I think legalism happens when we take God's Word and then add our own rules to it. For instance, the Bible says "Do not steal." So we make a rule that we should never go in a store because there are things in there for sale that we may be tempted to steal. I know that's a bit extreme, but so are some of the other man made rules that I've seen and have been a part of.

Does the Bible say exactly how I should dress, what I should watch, what I should listen to? Not exactly - but it does say that I should glorify God in all that I say and do ~ that should be my determining factor in all things - "Does this glorify God (and draw me closer to Him and draw others to Him)?" If I can keep that in mind, it will be easier to not fall into the pit of legalism or liberty-ism (which is a whole other extreme we as Christians should stay away from, but that’s a whole other discussion.)

I Cor. 6:19-20 - Or do you not know that your body is the temple of the Holy Spirit [who is] in you, whom you have from God, and you are not your own?

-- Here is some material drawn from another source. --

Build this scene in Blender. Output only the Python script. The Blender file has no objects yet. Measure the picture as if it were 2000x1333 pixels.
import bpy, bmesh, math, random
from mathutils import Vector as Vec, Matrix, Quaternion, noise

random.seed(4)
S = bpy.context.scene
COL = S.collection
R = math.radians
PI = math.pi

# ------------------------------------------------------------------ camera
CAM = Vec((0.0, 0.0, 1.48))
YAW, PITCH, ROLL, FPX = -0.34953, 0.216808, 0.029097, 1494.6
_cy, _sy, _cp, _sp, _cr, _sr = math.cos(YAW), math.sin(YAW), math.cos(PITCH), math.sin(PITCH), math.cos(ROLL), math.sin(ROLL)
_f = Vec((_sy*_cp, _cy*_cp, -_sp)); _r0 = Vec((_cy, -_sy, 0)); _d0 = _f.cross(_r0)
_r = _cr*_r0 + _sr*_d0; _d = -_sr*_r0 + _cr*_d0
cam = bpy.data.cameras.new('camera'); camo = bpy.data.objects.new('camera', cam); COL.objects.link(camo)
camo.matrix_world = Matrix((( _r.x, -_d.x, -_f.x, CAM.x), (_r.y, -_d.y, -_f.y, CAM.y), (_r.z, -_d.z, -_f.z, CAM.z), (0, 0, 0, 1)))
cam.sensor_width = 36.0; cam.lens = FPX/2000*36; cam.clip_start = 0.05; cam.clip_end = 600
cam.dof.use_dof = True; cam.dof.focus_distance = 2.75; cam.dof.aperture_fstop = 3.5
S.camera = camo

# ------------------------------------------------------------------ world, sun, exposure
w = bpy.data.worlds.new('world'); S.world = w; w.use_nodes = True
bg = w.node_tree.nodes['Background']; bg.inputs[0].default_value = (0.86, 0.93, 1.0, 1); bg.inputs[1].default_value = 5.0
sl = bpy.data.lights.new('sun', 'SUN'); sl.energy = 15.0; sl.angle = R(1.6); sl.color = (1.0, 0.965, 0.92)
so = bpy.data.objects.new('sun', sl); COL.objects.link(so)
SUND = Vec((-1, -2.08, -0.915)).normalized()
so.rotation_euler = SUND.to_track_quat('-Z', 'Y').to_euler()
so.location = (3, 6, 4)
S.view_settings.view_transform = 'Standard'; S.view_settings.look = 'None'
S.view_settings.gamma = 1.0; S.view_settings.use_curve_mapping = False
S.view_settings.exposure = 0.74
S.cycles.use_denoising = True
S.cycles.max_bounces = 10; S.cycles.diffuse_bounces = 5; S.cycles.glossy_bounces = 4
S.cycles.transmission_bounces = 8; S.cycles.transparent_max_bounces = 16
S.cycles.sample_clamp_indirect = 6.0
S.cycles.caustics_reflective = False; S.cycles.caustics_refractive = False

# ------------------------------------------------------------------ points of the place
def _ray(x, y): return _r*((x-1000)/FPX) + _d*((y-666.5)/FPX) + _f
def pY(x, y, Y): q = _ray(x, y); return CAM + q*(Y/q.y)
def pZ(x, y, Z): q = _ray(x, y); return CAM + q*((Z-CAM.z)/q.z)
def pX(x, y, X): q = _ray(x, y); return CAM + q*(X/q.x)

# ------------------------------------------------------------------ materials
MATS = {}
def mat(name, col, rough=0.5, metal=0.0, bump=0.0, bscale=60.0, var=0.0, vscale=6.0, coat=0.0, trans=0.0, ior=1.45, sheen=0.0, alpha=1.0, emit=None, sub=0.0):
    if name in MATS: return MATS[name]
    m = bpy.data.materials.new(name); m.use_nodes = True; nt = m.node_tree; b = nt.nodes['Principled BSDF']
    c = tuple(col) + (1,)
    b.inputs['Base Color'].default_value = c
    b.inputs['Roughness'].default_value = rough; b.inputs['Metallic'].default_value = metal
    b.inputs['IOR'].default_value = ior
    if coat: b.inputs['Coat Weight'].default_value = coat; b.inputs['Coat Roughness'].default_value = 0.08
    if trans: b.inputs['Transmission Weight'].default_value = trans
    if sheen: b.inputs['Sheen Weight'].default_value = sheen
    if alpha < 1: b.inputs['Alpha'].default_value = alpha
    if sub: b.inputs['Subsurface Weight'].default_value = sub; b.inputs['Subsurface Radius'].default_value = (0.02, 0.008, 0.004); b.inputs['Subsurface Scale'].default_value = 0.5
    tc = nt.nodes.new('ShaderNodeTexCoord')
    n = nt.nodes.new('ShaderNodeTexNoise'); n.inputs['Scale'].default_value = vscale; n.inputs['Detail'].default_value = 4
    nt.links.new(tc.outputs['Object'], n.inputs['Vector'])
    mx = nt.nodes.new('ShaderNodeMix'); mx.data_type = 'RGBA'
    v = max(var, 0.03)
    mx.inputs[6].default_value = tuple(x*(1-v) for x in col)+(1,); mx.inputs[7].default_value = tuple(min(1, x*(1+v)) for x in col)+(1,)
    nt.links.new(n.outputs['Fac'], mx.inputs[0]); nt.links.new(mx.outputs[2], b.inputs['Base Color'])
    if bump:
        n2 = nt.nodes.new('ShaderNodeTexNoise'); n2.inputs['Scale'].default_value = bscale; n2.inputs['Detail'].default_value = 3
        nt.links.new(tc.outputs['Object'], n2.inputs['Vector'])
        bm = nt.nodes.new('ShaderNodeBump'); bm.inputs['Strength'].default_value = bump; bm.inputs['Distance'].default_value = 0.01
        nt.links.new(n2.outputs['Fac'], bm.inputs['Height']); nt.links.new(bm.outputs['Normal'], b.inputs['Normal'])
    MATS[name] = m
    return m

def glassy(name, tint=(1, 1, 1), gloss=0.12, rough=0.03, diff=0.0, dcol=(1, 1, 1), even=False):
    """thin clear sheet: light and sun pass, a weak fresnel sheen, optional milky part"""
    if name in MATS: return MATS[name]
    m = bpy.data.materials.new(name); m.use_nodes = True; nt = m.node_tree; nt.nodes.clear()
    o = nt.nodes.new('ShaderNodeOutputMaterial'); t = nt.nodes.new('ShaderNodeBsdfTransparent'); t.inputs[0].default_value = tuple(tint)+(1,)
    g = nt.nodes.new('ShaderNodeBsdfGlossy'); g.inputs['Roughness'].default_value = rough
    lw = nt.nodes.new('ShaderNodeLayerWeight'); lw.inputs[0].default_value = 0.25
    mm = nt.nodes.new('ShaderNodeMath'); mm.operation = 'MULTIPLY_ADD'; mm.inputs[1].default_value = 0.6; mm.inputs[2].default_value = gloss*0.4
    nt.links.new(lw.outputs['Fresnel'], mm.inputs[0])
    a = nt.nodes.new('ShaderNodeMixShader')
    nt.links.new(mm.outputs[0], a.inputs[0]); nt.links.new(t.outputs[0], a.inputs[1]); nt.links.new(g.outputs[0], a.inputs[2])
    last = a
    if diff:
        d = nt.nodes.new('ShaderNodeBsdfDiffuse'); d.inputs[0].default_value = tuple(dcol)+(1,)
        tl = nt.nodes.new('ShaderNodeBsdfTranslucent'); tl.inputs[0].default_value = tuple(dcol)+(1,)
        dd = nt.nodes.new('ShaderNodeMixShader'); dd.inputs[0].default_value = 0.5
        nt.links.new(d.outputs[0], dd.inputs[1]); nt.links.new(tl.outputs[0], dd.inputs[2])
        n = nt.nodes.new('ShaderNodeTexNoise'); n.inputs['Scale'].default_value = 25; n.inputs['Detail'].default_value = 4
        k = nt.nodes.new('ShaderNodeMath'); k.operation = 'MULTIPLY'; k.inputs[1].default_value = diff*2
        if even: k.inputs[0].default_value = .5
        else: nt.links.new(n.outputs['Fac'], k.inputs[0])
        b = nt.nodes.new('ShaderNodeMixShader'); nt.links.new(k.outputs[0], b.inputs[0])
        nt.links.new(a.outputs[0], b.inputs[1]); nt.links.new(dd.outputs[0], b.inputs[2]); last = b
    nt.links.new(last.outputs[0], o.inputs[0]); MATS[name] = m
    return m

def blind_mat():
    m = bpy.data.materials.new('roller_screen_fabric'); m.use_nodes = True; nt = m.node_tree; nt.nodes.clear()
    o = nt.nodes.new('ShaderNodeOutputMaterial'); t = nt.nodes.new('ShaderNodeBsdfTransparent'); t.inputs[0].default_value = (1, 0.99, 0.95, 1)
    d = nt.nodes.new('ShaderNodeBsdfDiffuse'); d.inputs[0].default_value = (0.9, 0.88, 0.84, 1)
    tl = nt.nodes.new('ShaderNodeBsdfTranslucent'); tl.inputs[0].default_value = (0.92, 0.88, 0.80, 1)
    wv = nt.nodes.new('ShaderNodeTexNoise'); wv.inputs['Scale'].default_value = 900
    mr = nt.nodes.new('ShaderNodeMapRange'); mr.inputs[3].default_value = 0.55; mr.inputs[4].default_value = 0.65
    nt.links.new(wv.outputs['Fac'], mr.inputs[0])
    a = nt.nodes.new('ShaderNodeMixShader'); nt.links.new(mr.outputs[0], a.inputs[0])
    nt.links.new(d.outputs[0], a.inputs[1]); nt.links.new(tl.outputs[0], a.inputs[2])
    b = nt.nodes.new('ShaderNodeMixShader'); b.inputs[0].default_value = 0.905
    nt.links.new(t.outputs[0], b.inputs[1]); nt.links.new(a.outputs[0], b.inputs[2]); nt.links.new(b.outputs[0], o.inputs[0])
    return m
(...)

For you were bought at a price; therefore glorify God in your body and in your spirit, which are God's.

Well, if you stuck with me for this discussion I was having with myself, thanks for bearing with me as I work through this issue. It's been on my heart so much lately, and I am so thankful to be finding freedom and that I know God cares so much for me and knew I was searching, and He put me right where I needed to be to get this resolved. What a blessing!